'''

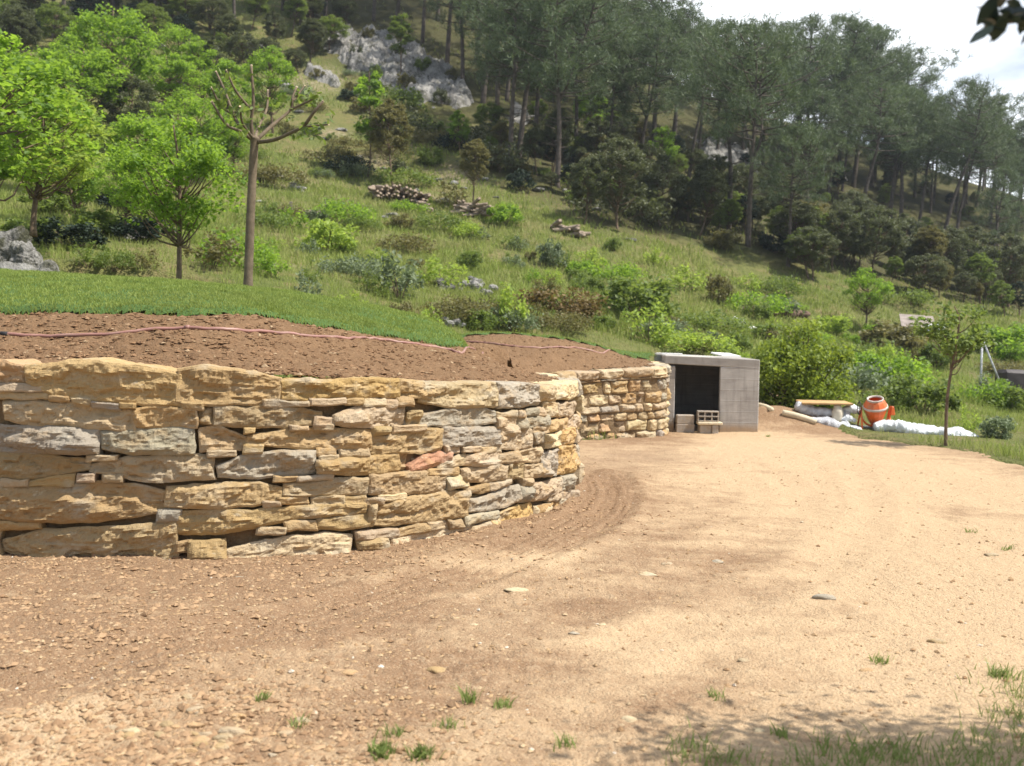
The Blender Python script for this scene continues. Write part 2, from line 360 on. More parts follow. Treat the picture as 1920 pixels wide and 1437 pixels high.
M_TARP = m_simple('dark_tarp', (0.055, 0.045, 0.045), 0.6, 0.3, 3)
M_WHITE = m_simple('white_board', (0.78, 0.77, 0.74), 0.6, 0.06, 4)

# ------------------------------------------------------------------ the lie of the land
def plan(P, n): return smooth_path(np.array([(x, y, 0) for x, y in P]), n)[:, :2]
PLAN_A = plan([(-7.2, 8.3), (-5.4, 7.72), (-3.8, 7.56), (-2.46, 7.52), (-1.22, 7.95), (-0.28, 8.95), (0.2, 9.75), (0.55, 10.5),
               (0.74, 11.2), (0.74, 12.0), (0.52, 12.9), (0.22, 13.9)], 360)
PLAN_B = plan([(0.05, 15.6), (0.32, 16.6), (1.12, 17.72), (2.0, 18.38), (2.62, 18.74), (2.95, 19.2), (3.0, 19.9), (2.98, 20.6)], 260)
class Face:                             # a wall face that follows a plan curve: s along it, z up, d out of it
    def __init__(s, P):
        s.P = P; s.s = np.r_[0, np.cumsum(np.hypot(*np.diff(P, axis=0).T))]; T = np.gradient(P, axis=0); T /= np.linalg.norm(T, axis=1)[:, None]
        s.N = np.c_[T[:, 1], -T[:, 0]]
    def pt(s, u, z, d):
        x = np.interp(u, s.s, s.P[:, 0]); y = np.interp(u, s.s, s.P[:, 1]); nx = np.interp(u, s.s, s.N[:, 0]); ny = np.interp(u, s.s, s.N[:, 1])
        m = np.hypot(nx, ny); over = np.minimum(u, 0) + np.maximum(u - s.s[-1], 0)
        return np.stack([x + nx / m * d - ny / m * over, y + ny / m * d + nx / m * over, z + 0 * u], -1)
    def px(s, px, py):                  # where a sight line meets the face
        d = ray(px, py); a = np.arctan2(s.P[:, 0], s.P[:, 1]); t = math.atan2(d[0], d[1]); k = np.argmax(a)
        u = np.interp(t, a[:k + 1], s.s[:k + 1]) if t > a[0] else s.s[0] + (t - a[0]) * s.P[0, 1] * 1.2
        p = s.pt(np.array([u]), np.array([0.0]), np.array([0.0]))[0]; return u, CAM[2] + d[2] * math.hypot(p[0], p[1]) / math.hypot(d[0], d[1])
FA, FB = Face(PLAN_A), Face(PLAN_B)
def offset(F, dist, s0=0.0, s1=None, n=60):
    u = np.linspace(s0, F.s[-1] if s1 is None else s1, n); return F.pt(u, np.zeros(n), np.full(n, -dist))[:, :2]
def topA(u): return np.interp(u, [0, FA.px(0, 690)[0], FA.px(450, 700)[0], FA.px(700, 712)[0], FA.px(900, 722)[0], FA.px(1060, 720)[0], FA.s[-1]], [1.38, 1.38, 1.37, 1.32, 1.26, 1.22, 1.24])
def topB(u): return np.interp(u, [0, FB.s[-1] * 0.3, FB.s[-1] * 0.7, FB.s[-1]], [1.16, 1.15, 1.27, 1.36])

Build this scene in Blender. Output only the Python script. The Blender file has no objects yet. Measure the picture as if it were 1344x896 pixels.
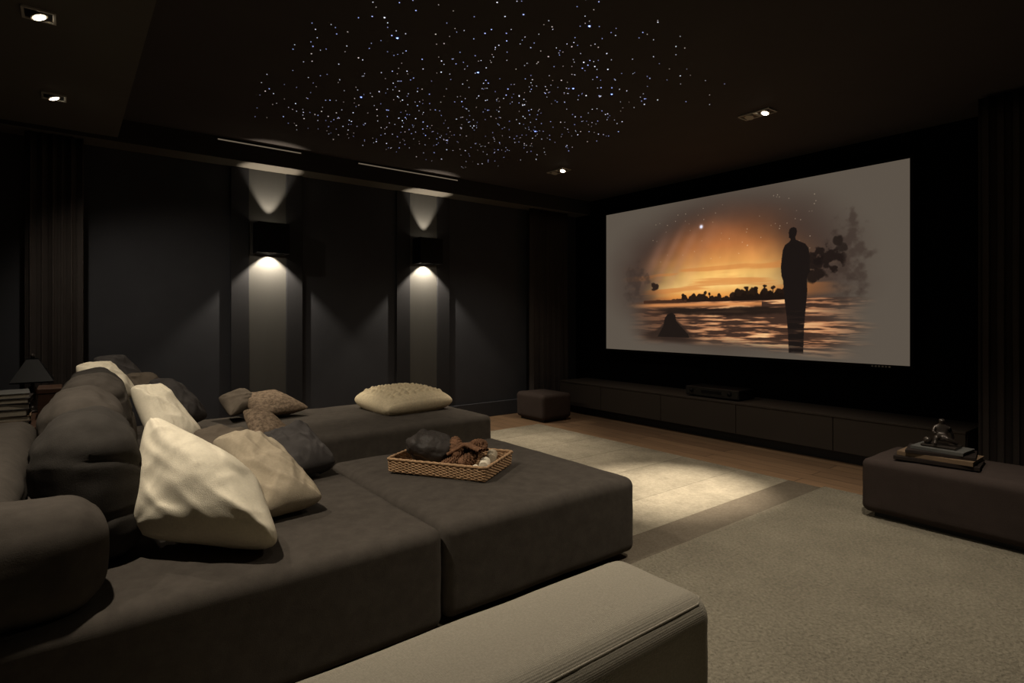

'''

-- Exercise prompt --
Exclude the images, then output the data above word for word.

-- Reply --
The Blender Python script for this scene continues. Write part 2, from line 360 on. More parts follow. Treat the picture as 1920 pixels wide and 1437 pixels high.
M_TARP = m_simple('dark_tarp', (0.055, 0.045, 0.045), 0.6, 0.3, 3)
M_WHITE = m_simple('white_board', (0.78, 0.77, 0.74), 0.6, 0.06, 4)

# ------------------------------------------------------------------ the lie of the land
def plan(P, n): return smooth_path(np.array([(x, y, 0) for x, y in P]), n)[:, :2]
PLAN_A = plan([(-7.2, 8.3), (-5.4, 7.72), (-3.8, 7.56), (-2.46, 7.52), (-1.22, 7.95), (-0.28, 8.95), (0.2, 9.75), (0.55, 10.5),
               (0.74, 11.2), (0.74, 12.0), (0.52, 12.9), (0.22, 13.9)], 360)
PLAN_B = plan([(0.05, 15.6), (0.32, 16.6), (1.12, 17.72), (2.0, 18.38), (2.62, 18.74), (2.95, 19.2), (3.0, 19.9), (2.98, 20.6)], 260)
class Face:                             # a wall face that follows a plan curve: s along it, z up, d out of it
    def __init__(s, P):
        s.P = P; s.s = np.r_[0, np.cumsum(np.hypot(*np.diff(P, axis=0).T))]; T = np.gradient(P, axis=0); T /= np.linalg.norm(T, axis=1)[:, None]
        s.N = np.c_[T[:, 1], -T[:, 0]]
    def pt(s, u, z, d):
        x = np.interp(u, s.s, s.P[:, 0]); y = np.interp(u, s.s, s.P[:, 1]); nx = np.interp(u, s.s, s.N[:, 0]); ny = np.interp(u, s.s, s.N[:, 1])
        m = np.hypot(nx, ny); over = np.minimum(u, 0) + np.maximum(u - s.s[-1], 0)
        return np.stack([x + nx / m * d - ny / m * over, y + ny / m * d + nx / m * over, z + 0 * u], -1)
    def px(s, px, py):                  # where a sight line meets the face
        d = ray(px, py); a = np.arctan2(s.P[:, 0], s.P[:, 1]); t = math.atan2(d[0], d[1]); k = np.argmax(a)
        u = np.interp(t, a[:k + 1], s.s[:k + 1]) if t > a[0] else s.s[0] + (t - a[0]) * s.P[0, 1] * 1.2
        p = s.pt(np.array([u]), np.array([0.0]), np.array([0.0]))[0]; return u, CAM[2] + d[2] * math.hypot(p[0], p[1]) / math.hypot(d[0], d[1])
FA, FB = Face(PLAN_A), Face(PLAN_B)
def offset(F, dist, s0=0.0, s1=None, n=60):
    u = np.linspace(s0, F.s[-1] if s1 is None else s1, n); return F.pt(u, np.zeros(n), np.full(n, -dist))[:, :2]
def topA(u): return np.interp(u, [0, FA.px(0, 690)[0], FA.px(450, 700)[0], FA.px(700, 712)[0], FA.px(900, 722)[0], FA.px(1060, 720)[0], FA.s[-1]], [1.38, 1.38, 1.37, 1.32, 1.26, 1.22, 1.24])
def topB(u): return np.interp(u, [0, FB.s[-1] * 0.3, FB.s[-1] * 0.7, FB.s[-1]], [1.16, 1.15, 1.27, 1.36])

Build this scene in Blender. Output only the Python script. The Blender file has no objects yet. Measure the picture as if it were 1344x896 pixels.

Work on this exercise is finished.